Por eso su carrera, como todas las de los grande en estas tres últimas décadas, será tan brillante como irregular. No siempre las películas estuvieron a su altura, aunque tuvo la suerte de que le ofrecieran, o la inteligencia de elegir, los papeles que la convertirían en una leyenda viva y en la actriz más nominada a los Oscar de la historia: La decisión de Sophie, Silkwood, Enamorarse o Memorias de África en los 80; Los puentes de Madison, Antes y después, Cosas que importan o La habitación de Marvin en los 90; Adaptación, Las horas, El último show, Leones por corderos, Mamma mia! o La duda en la primera década del siglo XXI; y esta La dama de hierro con la que entra de forma triunfal en la segunda década del nuevo siglo.

¿Excesiva?
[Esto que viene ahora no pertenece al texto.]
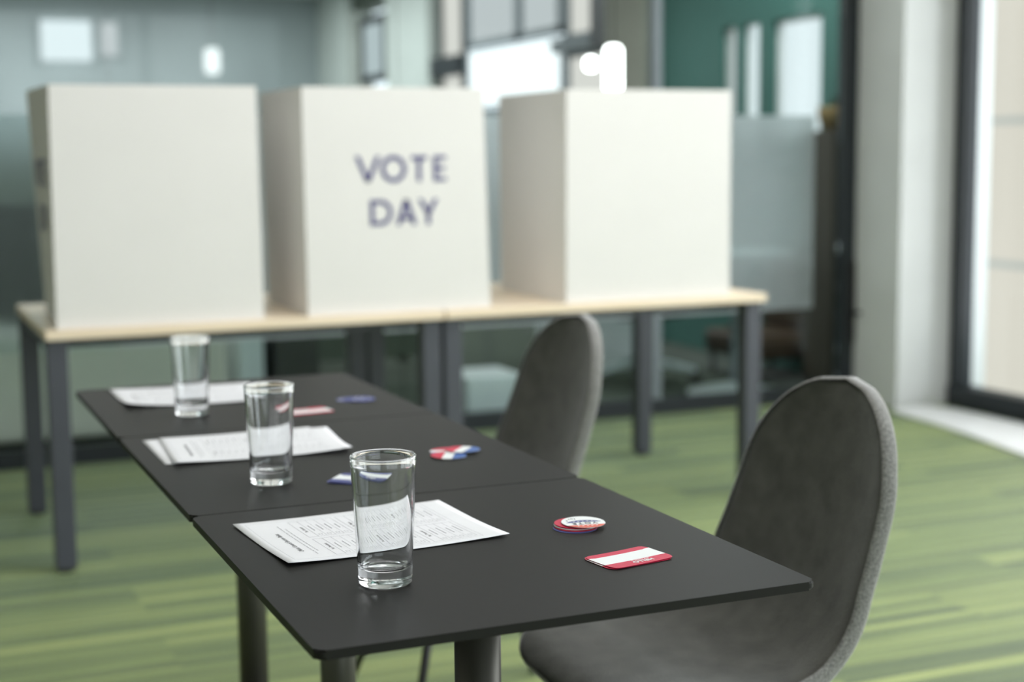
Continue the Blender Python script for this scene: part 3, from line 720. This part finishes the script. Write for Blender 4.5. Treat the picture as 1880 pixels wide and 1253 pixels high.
# ---------------------------------------------------------------- name stickers
def name_sticker(label, loc, rz, m, tilt=0.0, printed=True, group='name stickers', bend=0.0015):
    t = thing('name_sticker', label, 'sticker', loc, rz, group)
    w_, h_, r_ = 0.088, 0.060, 0.009
    P = rounded_rect(-w_/2, w_/2, -h_/2, h_/2, r_, 5)
    zf = lambda x, y: bend*((x/(w_/2))**2)*0.7 + bend*0.5*((y/(h_/2))**2)
    def strip(y0, y1, lift, mm, name, th):
        bm = new_bm(); n = 26; cols = []
        for i in range(n+1):
            x = -w_/2+w_*i/n; ax = abs(x); lim = h_/2
            if ax > w_/2-r_: lim = h_/2-r_+math.sqrt(max(0, r_*r_-(ax-w_/2+r_)**2))
            lo, hi = max(y0, -lim), min(y1, lim)
            if hi < lo: lo = hi = (lo+hi)/2
            cols.append([(bm.verts.new((x, y, zf(x, y)+lift)), bm.verts.new((x, y, zf(x, y)+lift+th))) for y in (lo, (lo+hi)/2, hi)])
        for a_, c_ in zip(cols, cols[1:]):
            for k in range(2):
                bm.faces.new((a_[k][1], c_[k][1], c_[k+1][1], a_[k+1][1])); bm.faces.new((a_[k][0], a_[k+1][0], c_[k+1][0], c_[k][0]))
            for k in (0, 2): bm.faces.new((a_[k][0], c_[k][0], c_[k][1], a_[k][1]))
        for c_ in (cols[0], cols[-1]):
            for k in range(2): bm.faces.new((c_[k][0], c_[k+1][0], c_[k+1][1], c_[k][1]))
        return obj(name, bm, mm, t)
    strip(-h_/2, h_/2, 0.0, M[m], 'body', 0.0003)
    strip(-0.0115, 0.0190, 0.0003, M['sticker_white'], 'writing_field', 0.0001)
    if printed:
        bm = new_bm()
        a_ = text_bm('HELLO', 0.0092, 0.0004, 1.05, 'CENTER'); merge(bm, a_, lambda c: Vector((-c.x+0.004, -c.y-0.0175, zf(-c.x, -c.y-0.02)+0.0006)))
        a_ = text_bm('my name is', 0.0052, 0.0001, 1.05, 'CENTER'); merge(bm, a_, lambda c: Vector((-c.x+0.004, -c.y-0.0130, zf(-c.x, -c.y-0.02)+0.0006)))
        obj('printing', bm, M['sticker_white'], t)
    return t
G1 = TZ+0.0002
name_sticker('lower red name sticker, its edge peeking out under the HELLO sticker', (0.7775, 1.4905, G1), math.radians(8.5), 'red', printed=False, bend=0.0006)
name_sticker('red HELLO my name is sticker on top, near the table corner', (0.7795, 1.4905, G1+0.0009), math.radians(11), 'red', bend=0.0009)
name_sticker('lower dark blue name sticker, mostly under the other blue one', (0.628, 2.026, G1), math.radians(-41), 'blue', printed=False, bend=0.0006)
name_sticker('dark blue name sticker seen behind the front glass', (0.632, 2.028, G1+0.0009), math.radians(-38), 'blue', bend=0.001)
name_sticker('red name sticker lying on the farthest table', (0.716, 2.634, G1), math.radians(186), 'red', bend=0.0005)

# ---------------------------------------------------------------- round stickers
RS = 0.0275
def clip_disc(y0, y1, n=28, rad=RS):
    """polygon of the disc between y0 and y1"""
    P = []
    for k in range(n+1):
        y = y0+(y1-y0)*k/n; P.append((math.sqrt(max(0, rad*rad-y*y)), y))
    for k in range(n, -1, -1):
        y = y0+(y1-y0)*k/n; P.append((-math.sqrt(max(0, rad*rad-y*y)), y))
    out = []
    for p in P:
        if not out or math.hypot(p[0]-out[-1][0], p[1]-out[-1][1]) > 1e-5: out.append(p)
    if math.hypot(out[0][0]-out[-1][0], out[0][1]-out[-1][1]) < 1e-5: out.pop()
    return out
def star(cx, cy, r_):
    return [(cx+(r_ if k % 2 == 0 else r_*0.42)*math.sin(PI*k/5), cy+(r_ if k % 2 == 0 else r_*0.42)*math.cos(PI*k/5)) for k in range(10)]
def flat(bm, pts, z, mi=0):
    f_ = bm.faces.new([bm.verts.new((p[0], p[1], z)) for p in pts]); f_.material_index = mi
def disc(label, loc, rz, m, tilt=(0, 0), group='round vote stickers'):
    t = thing('round_sticker', label, 'sticker', loc, rz, group); t.rotation_euler = (tilt[0], tilt[1], rz)
    bm = new_bm(); add_lathe(bm, [(0, 0), (RS-0.0002, 0), (RS, 0.0002), (RS-0.0002, 0.0005), (0, 0.0005)], 56); obj('body', bm, M[m], t)
    return t
def stars_print(t, stars, m='sticker_white'):
    bm = new_bm()
    for (x, y, r_) in stars: flat(bm, star(x, y, r_), 0.00075)
    obj('printing', bm, M[m], t)
def striped(label, loc, rz, tilt=(0, 0)):
    t = disc(label, loc, rz, 'sticker_white', tilt)
    for y0, y1, m, nm in ((RS*0.28, RS*0.995, 'red', 'red_band'), (-RS*0.995, -RS*0.30, 'midblue', 'blue_band')):
        bm = new_bm(); add_poly(bm, clip_disc(y0, y1), 0.0004, 0.0007); obj(nm, bm, M[m], t)
    return t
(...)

Como todas las grandes. ¿Narcisista? Como todas las grandes. ¿Dada a alardes en las caracterizaciones, incluido su gusto por imitar acentos extranjeros? Como todas las grandes. ¿Parodiada a veces por estas desmesuras? Como todas las grandes. Porque una cosa está clara: si la filmografía de Meryl Streep no alcanza a la de Bette Davis no es porque tenga menos talento, sino porque es demasiado grande para los tiempos cinematográficos que le han tocado vivir. Le pasa en esto como a su colega y amigo Robert de Niro. Podría decir, como la Norma Desmond de El crepúsculo de los dioses: "Sigo siendo grande. Son las películas las que se han hecho pequeñas".
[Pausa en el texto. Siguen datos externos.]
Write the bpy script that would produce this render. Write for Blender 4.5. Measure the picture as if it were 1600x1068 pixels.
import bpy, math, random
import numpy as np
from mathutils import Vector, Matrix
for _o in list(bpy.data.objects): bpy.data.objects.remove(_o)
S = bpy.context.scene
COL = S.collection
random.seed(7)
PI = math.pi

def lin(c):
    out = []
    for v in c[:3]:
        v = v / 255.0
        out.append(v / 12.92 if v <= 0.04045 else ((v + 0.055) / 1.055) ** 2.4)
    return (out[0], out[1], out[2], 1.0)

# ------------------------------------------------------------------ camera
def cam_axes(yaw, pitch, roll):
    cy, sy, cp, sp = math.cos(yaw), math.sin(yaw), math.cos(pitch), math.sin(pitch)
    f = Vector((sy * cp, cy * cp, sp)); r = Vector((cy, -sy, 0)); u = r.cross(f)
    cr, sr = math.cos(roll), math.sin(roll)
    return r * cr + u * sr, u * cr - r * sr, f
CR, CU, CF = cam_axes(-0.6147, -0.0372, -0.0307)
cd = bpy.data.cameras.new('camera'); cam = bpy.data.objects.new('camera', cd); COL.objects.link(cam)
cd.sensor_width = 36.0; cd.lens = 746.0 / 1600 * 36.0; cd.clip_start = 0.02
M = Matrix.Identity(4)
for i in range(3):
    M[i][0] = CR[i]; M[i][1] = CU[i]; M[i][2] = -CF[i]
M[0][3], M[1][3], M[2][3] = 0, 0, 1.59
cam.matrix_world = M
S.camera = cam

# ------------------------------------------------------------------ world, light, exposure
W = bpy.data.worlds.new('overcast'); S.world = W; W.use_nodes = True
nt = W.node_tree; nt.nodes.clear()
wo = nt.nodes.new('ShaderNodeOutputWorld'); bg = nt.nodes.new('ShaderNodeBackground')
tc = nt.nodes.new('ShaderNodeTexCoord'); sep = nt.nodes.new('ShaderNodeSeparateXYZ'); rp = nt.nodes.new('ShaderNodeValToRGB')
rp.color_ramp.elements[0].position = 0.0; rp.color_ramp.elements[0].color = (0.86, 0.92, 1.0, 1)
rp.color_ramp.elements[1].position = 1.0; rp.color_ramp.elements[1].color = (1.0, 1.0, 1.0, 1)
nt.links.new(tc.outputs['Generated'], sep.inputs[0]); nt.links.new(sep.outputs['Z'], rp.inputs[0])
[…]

Dedico tanto espacio a Meryl Streep porque ella es lo mejor que se puede decir de La dama de hierro. Ajustándose al reciente subgénero de biografías ennoblecedoras que muestran con una dimensión trágica el lado humano de personajes históricos antipáticos -casos del Nixon de Stone o de la por estrenar Edgar J. Hoover de Eastwood- u odiosos -caso de El hundimiento de Olivier Hirschbiegel- Phyllida Joyce (que logró el milagro de hacer un estupendo musical -Mamma mía!- con las canciones de Abba) ha escogido el no muy atractivo personaje de Margaret Thatcher para hacer ese tour de force consistente en desvelar el rostro humano de un político que, sin carecer de valores, no suscita precisamente simpatías. Carente tanto de la dimensión shakesperiana del calculador, atormentado y acomplejado Nixon, de la retorcida maldad de Edgar J. Hoover o de la desmesura demoníaca de Hitler, abordar el retrato de la Tatcher era un enorme desafío que habría fracasado de no ser por Meryl Streep. Anthony Hopkins, Leonardo Di Caprio y Bruno Ganz hicieron interpretaciones memorables de personajes trágicos, encuadradas en grandes películas. La Streep hace aquí una interpretación memorable de un personaje al que una película sólo correcta no logra sacar brillo trágico.

Pese al excelente planteamiento del guión -una especie de Amadeus en el que la Thatcher es Salieri recordándose como si hubiera sido Mozart- Phyllida Lloyd carece de las fuerzas dramáticas suficientes para reconstruir a la Thatcher orillando sus lados más oscuros y desvelando su fuerza de voluntad, su personal lucha anticlasista hecha desde la derecha, su feminismo conservador, su arrojo ante la impopularidad, su maestría eludiendo conspiraciones, su firmeza en la crisis de las Malvinas. Meryl Streep sola, por grande que sea, no puede sacarlo todo adelante. Las cuatro estrellas son para ella.